A number of the islands in the Caribbean became major producers of sugar. After the abolition of slavery in the colonies indentured labor became the last significant pool of cheap labor now to be utilized by the planters. Mainly this source of labor came from India. With their arrival it wasn’t long before curries and roti bread began to work their magic scent throughout the Caribbean. Many other dishes of East Indian heritage commingled with the Caribbean table from the mid 1800’s now particularly on the island of Trinidad.

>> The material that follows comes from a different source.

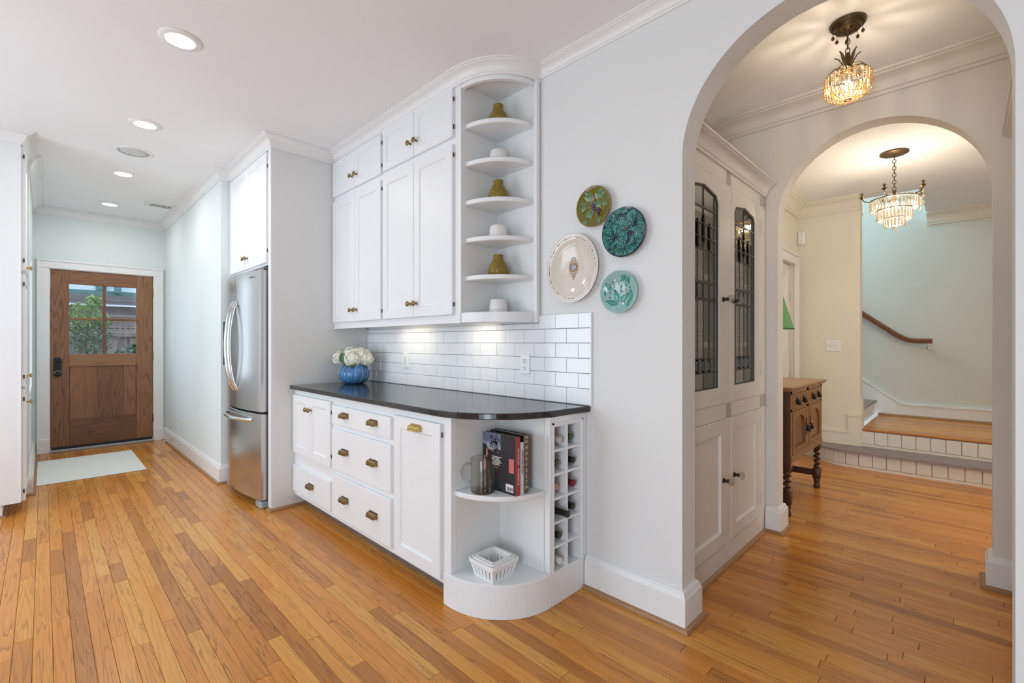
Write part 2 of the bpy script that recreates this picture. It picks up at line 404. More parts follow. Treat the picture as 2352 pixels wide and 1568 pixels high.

The Indonesian dish known as rijstaffel (Dutch for rice table) came west via the Dutch from Indonesia in the 18th century to the Dutch controlled countries of the Caribbean such as St. Maarten, St. Eustatius, Aruba and Bonaire. It is a highly ritualistic style of dining that consists of hot rice paired with a stunning array of small, tasty dishes that include seafood, meats, vegetables, sauces and the like. Servants stood behind the chair of each guest ready to provide soothing morsels when necessary to cool a burning palate.

The Dutch, attracted by nutmeg and cloves waged wars over the Spice Islands of Indonesia and colonized the entire archipelago. Through the Dutch traders chile peppers were brought there from Mexico. Peanuts from the Americas provided sauces for satays. Yuca came from the Caribbean and sweet potatoes from South America.

A BRAVE NEW WORLD

When I first delivered a speech entitled “Fusion Cuisine” in 1988 I caused quite a stir. I was the first chef to ever use that term. Its meaning is typically shifted by detractors but meanings often are. The debate goes on to this day if “fusion cooking” is a good or a bad thing. There are bad examples of “classic” cuisine just as often as there are bad examples of “fusion cuisine”. But culinary experimentation has gone on throughout history and will continue to do so. When I reached the end of that speech I quoted Walt Whitman who wrote in his revolutionary poem, “Leaves of Grass”, “Do I contradict myself, very well then, I contradict myself; I am large, I contain multitudes.”

The multitudes that are weaving their way into this North American region of “Las Americas” is doing that, and then some.